Quantifying the heat flux regulation of metropolitan land use/land cover components by coupling remote sensing modeling with in situ measurement

Quantifying the effects of urban land use/land cover with regard to surface radiation and heat flux regulation is important to ecological planning and heat stress mitigation. To retrieve the spatial pattern of heat fluxes in the Beijing metropolitan area, China, a remote sensing‐based energy balance model was calibrated with synchronously measured energy fluxes including net radiation, latent heat flux (LE), and sensible heat flux ( H ). Our model calibration approach avoided the uncertainties due to subjective judgments in previous empirical parameterization methods. The land surface temperature (LST), H , and Bowen ratio ( β ) of Beijing were found to increase along the outskirt‐suburban‐urban gradient, with strong spatial variation. LST and H were negatively correlated with vegetation fraction cover (VFC). For example, the modern high‐rise residential areas with relatively higher VFC had lower H and β than the traditional low‐rise residential areas. Our findings that indicate thermal dissipation through vegetation transpiration might play an important role in urban heat regulation.
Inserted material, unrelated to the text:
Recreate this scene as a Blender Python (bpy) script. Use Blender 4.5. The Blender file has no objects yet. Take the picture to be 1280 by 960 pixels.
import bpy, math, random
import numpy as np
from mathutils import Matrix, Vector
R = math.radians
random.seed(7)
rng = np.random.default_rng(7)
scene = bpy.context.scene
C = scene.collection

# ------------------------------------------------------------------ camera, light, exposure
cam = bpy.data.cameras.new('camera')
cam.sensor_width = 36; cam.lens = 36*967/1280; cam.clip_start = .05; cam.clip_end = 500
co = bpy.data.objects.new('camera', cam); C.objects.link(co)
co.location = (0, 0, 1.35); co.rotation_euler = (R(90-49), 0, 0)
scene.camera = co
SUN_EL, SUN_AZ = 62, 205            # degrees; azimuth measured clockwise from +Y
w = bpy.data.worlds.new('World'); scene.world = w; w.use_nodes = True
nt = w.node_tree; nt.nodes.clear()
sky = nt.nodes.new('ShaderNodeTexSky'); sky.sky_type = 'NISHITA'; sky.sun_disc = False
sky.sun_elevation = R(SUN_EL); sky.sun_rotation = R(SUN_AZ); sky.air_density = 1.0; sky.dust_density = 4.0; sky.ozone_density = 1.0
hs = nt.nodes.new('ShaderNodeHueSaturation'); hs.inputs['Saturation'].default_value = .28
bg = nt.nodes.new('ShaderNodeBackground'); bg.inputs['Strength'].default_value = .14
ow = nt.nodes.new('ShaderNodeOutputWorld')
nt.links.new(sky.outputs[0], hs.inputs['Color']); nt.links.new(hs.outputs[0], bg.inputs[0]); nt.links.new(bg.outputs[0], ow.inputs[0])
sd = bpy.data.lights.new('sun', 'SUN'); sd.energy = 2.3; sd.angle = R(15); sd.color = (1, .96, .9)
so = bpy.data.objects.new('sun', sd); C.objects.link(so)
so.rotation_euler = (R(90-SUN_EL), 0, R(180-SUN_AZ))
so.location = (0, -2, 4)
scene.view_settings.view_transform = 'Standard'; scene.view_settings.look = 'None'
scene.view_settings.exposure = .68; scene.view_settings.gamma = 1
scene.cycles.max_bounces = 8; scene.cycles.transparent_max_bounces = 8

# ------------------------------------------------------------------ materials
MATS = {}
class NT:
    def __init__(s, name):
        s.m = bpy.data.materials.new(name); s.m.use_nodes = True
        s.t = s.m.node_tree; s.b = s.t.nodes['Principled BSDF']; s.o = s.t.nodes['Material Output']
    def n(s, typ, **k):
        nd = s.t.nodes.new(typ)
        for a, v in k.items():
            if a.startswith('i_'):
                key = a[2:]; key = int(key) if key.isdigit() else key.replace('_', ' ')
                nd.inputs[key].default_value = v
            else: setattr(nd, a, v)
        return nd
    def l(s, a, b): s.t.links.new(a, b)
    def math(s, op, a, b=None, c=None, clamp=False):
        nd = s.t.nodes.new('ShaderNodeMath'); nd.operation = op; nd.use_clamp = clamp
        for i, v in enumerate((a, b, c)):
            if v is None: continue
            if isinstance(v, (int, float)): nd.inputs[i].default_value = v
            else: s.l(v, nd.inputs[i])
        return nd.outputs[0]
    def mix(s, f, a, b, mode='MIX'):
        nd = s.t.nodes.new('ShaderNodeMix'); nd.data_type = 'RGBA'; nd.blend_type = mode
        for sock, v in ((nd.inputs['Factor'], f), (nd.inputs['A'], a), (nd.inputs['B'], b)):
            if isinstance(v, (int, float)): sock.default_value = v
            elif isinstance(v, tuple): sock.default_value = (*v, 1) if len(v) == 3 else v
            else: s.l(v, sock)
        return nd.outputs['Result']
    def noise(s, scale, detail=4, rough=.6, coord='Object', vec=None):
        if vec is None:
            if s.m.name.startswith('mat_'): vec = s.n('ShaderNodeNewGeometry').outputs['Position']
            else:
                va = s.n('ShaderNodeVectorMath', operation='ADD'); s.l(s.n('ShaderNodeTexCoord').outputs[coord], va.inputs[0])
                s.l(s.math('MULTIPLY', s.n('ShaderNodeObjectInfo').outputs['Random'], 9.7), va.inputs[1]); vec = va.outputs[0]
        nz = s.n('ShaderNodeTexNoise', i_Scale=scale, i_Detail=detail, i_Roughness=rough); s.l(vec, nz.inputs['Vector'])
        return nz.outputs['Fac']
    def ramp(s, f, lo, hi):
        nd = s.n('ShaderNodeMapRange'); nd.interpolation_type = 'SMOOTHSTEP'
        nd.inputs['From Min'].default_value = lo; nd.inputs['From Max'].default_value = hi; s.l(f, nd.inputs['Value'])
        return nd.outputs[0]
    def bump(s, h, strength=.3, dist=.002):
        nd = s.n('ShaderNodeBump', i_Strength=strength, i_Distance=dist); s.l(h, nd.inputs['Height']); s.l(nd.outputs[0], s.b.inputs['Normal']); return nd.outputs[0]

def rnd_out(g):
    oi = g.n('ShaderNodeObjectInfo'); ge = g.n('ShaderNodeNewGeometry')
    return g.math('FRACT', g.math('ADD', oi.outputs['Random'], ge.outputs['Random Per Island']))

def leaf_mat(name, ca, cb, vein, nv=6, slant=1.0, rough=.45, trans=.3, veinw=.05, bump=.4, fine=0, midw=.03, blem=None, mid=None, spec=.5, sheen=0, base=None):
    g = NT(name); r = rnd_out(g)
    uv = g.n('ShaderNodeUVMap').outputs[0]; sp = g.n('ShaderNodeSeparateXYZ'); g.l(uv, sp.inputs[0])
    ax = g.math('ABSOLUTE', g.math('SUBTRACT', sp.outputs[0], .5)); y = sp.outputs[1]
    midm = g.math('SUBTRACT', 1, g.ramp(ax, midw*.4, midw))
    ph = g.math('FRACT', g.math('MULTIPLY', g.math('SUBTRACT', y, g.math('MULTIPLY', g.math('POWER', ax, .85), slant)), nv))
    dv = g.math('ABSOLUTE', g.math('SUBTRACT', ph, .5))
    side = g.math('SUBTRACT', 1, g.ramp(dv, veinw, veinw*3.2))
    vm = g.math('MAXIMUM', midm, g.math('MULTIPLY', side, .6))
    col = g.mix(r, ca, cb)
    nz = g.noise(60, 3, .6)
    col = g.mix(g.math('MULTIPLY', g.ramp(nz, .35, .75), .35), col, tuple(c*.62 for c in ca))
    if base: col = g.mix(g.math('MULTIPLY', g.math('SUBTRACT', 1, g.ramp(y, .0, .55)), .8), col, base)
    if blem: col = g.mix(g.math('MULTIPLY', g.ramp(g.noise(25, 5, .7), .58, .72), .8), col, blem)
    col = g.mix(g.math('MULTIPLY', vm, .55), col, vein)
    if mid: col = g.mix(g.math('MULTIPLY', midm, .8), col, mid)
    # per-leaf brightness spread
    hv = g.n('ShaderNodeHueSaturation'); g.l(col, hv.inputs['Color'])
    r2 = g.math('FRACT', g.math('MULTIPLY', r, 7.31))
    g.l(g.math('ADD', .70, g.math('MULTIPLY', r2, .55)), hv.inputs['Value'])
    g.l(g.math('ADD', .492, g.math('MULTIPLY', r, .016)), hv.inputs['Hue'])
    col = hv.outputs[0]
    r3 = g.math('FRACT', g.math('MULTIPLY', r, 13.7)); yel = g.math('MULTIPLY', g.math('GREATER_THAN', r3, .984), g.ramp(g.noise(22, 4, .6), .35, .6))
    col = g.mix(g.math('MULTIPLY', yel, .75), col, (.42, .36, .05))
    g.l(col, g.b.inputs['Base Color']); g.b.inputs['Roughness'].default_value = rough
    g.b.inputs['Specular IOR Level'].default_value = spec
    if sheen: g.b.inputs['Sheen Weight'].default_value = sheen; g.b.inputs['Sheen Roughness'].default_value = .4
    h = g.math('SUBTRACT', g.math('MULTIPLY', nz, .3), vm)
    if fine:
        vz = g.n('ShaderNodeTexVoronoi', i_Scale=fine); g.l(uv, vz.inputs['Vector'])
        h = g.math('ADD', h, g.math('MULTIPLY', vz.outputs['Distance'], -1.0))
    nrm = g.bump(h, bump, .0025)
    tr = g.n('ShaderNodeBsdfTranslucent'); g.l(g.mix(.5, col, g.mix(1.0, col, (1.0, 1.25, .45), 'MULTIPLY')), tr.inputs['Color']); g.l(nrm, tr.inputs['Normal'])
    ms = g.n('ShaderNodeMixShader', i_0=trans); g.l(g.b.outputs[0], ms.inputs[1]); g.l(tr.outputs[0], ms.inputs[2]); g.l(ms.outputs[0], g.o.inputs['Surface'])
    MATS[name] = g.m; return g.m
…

Notably, the thermal dissipating strength of vegetation (calculated as LE/VFC) declined exponentially with increased VFC. For the purpose of heat stress regulation, we recommend upgrading the traditional low‐rise residential areas to modern high‐rise residential areas and focusing urban greenery projects in areas whose VFC < 0.1, where the heat regulating service by urban vegetation could be twice as effective as in other places.